Upon reflection, I decided it’s not a stable place to work at my current workplace and  I do not want to be in the situation of becoming unemployed again. Whilst, I hate (but tolerated) the job, I was naive to think that it would provide me that stability I long craved for. I decided post-announcement, it was time to take action and actively seek other employment. I am not going to twiddle my fingers until they assign me to another contract. It’s not guaranteed, I do not like uncertainty and being screwed over.

Seeking new employment wasn’t on my plans for the beginning of the year, however, if you know by my previous blog entries, I’m a person who believes in signs.
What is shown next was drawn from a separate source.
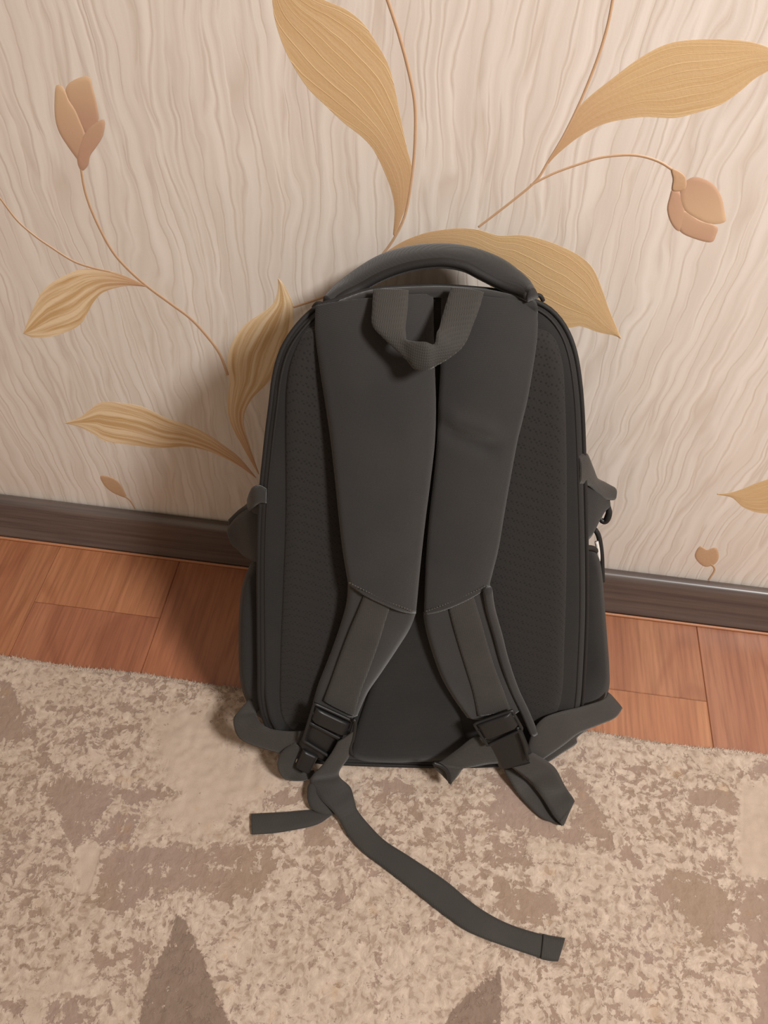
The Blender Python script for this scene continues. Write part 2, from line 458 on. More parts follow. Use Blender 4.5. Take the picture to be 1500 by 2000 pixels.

Prior to the announcement, I was working the weekend and had the vibe to look at SEEK for jobs whilst at work. For me to go browse a job seeking website at work is very unusual for me. It means the job has broken me.
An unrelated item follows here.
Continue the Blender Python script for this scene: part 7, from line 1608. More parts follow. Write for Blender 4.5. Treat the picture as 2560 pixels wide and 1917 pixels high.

Next day, the news broke out.

The day after the news broke out , I was on a rostered day off and my horoscope of the day communicated a very clear message that it was time for me to look elsewhere.

The universe was loud and clear on this aspect of my life. Time to move on!

Speaking of the universe, whilst the message regarding the job is loud and clear, I still can’t understand why a certain individuals name keeps popping up. I see his name everywhere and I don’t know what it’s all about.

No messages attached to it. It’s starting to annoy me because I don’t know how to proceed or what to do. I am confused am I to pursue or am I not. I don’t know why I keep seeing his name.

It’s just 13 days in February. I applied for one job and got a response that NEVER happens to me.

Now lets just wait and see.

Until next time.

The void, the darkness. Call it whatever you want.

I’m going through one of those periods where I want to lock myself in the room and never see the light of day again.

I’m feeling sad, anxious, self-conscious and just plain moody.

It’s a combination of many things that have triggered this response. Add to the fact that it’s the time of the month which just makes it even worse.

The more I try explain it to people the more they do not understand how I am. There are only two people in my life who have a slight understanding what I am going through because they have or are going through it.

I am prone to outbursts when I can’t conceal it well.

This feeling of emptiness, whilst I am emotionally fragile and I do feel things but I don’t. I don’t know how to put it in words.